The trolley is assembled with wheels, motors, and a hoist to facilitate the horizontal movement of the load.

The hoist mechanism is installed, which includes the motor, gearbox, drum, and wire ropes.

End Carriage Fabrication:

The end carriages, which are responsible for supporting the crane and facilitating the travel along the rails, are fabricated and welded. They are equipped with wheels or rubber tires depending on the design.

4. Component Testing
Structural Integrity Testing:

All welded and fabricated components, including the main beam and end carriages, are tested for structural integrity through visual inspection and non-destructive testing (e.g., X-rays, ultrasonic tests) to ensure there are no weaknesses or defects.

Mechanical Testing:

Trolleys, hoists, and lifting mechanisms are tested for smooth operation. Motors, gears, and brakes are tested to ensure proper functioning under load.

Load Testing is done to check if the crane can handle its rated load capacity safely.

Electrical System Testing:

The crane's control system, wiring, and electrical components are tested for proper functionality.

The control panel and remote control systems are checked for smooth operation and reliability.

5. Crane Assembly
Final Assembly:

The main beam is mounted on the end carriages, and the complete structure is assembled.

The trolley and hoist system are mounted on the crane frame, ensuring that all components are correctly aligned.

Wiring and Control System Installation:

Electrical wiring is installed, connecting the crane's motors, control panels, remote systems, and sensors.

The limit switches, safety devices, and sound and light alarms are integrated into the system.

6. Functional and Safety Testing
Operational Testing:

After the crane is fully assembled, it undergoes rigorous functional testing.
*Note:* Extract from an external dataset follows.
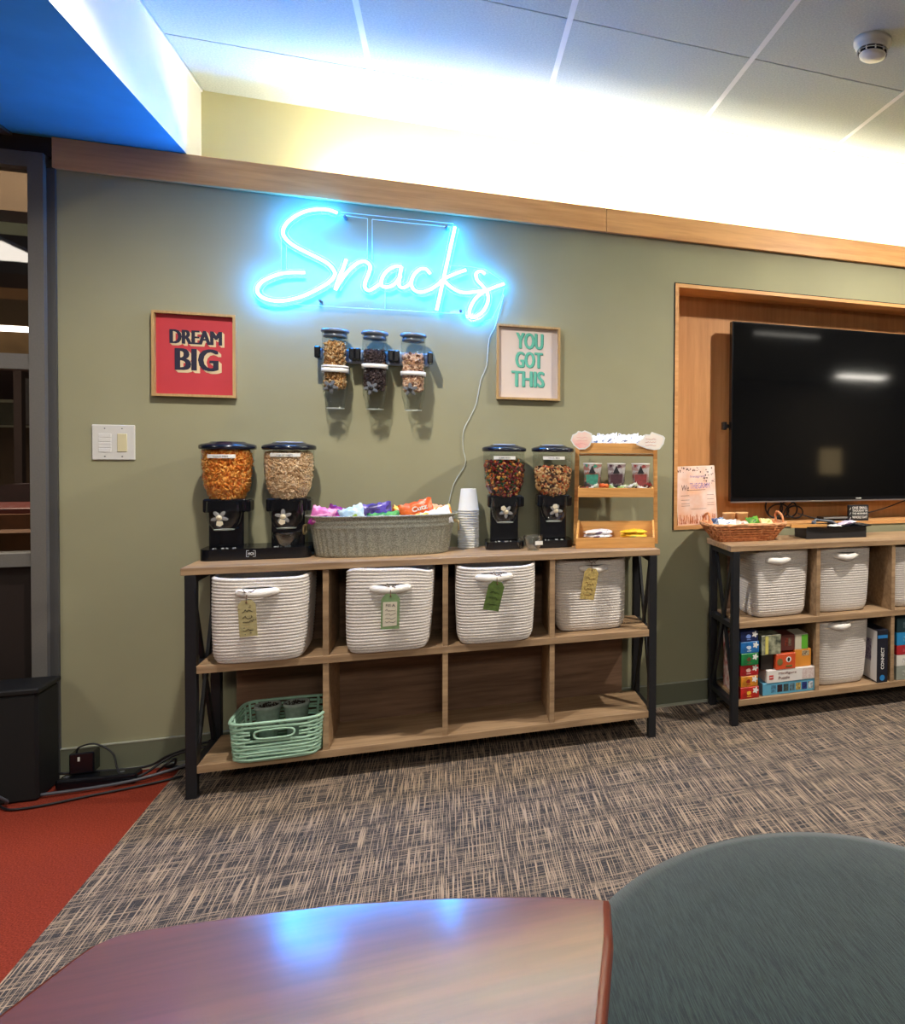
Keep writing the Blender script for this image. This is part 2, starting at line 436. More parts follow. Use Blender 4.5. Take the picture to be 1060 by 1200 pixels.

This includes checking the lifting, lowering, and horizontal movement of the crane to ensure smooth operation.

The trolley traveling mechanism, crane traveling mechanism, and hoisting system are tested to confirm they meet performance specifications.

Safety and Control Testing:

The limit switches, emergency stops, and safety alarms are checked to ensure they function as expected during the crane's operation.

Load testing is performed by lifting the rated load to ensure the crane can safely handle the intended weight without any malfunction.

Control Mode Testing:

If the crane includes radio remote control or other control systems, they are tested for responsiveness and ease of use.

The crane's control modes (manual, remote, automatic) are tested for smooth operation and reliability.

7. Painting and Surface Treatment
Surface Preparation:

The crane components undergo cleaning and surface preparation, which may involve sandblasting or using a chemical treatment to remove rust, dust, and other contaminants.

Painting:

A protective coating, typically a primer followed by topcoat, is applied to all crane components to protect against corrosion and environmental wear.

The paint is allowed to cure for the recommended time before further handling.

Workshop view:

The company has installed an intelligent equipment management platform, and has installed 310 sets (sets) of handling and welding robots. After the completion of the plan, there will be more than 500 sets (sets), and the equipment networking rate will reach 95%. 32 welding lines have been put into use, 50 are planned to be installed, and the automation rate of the entire product line has reached 85%.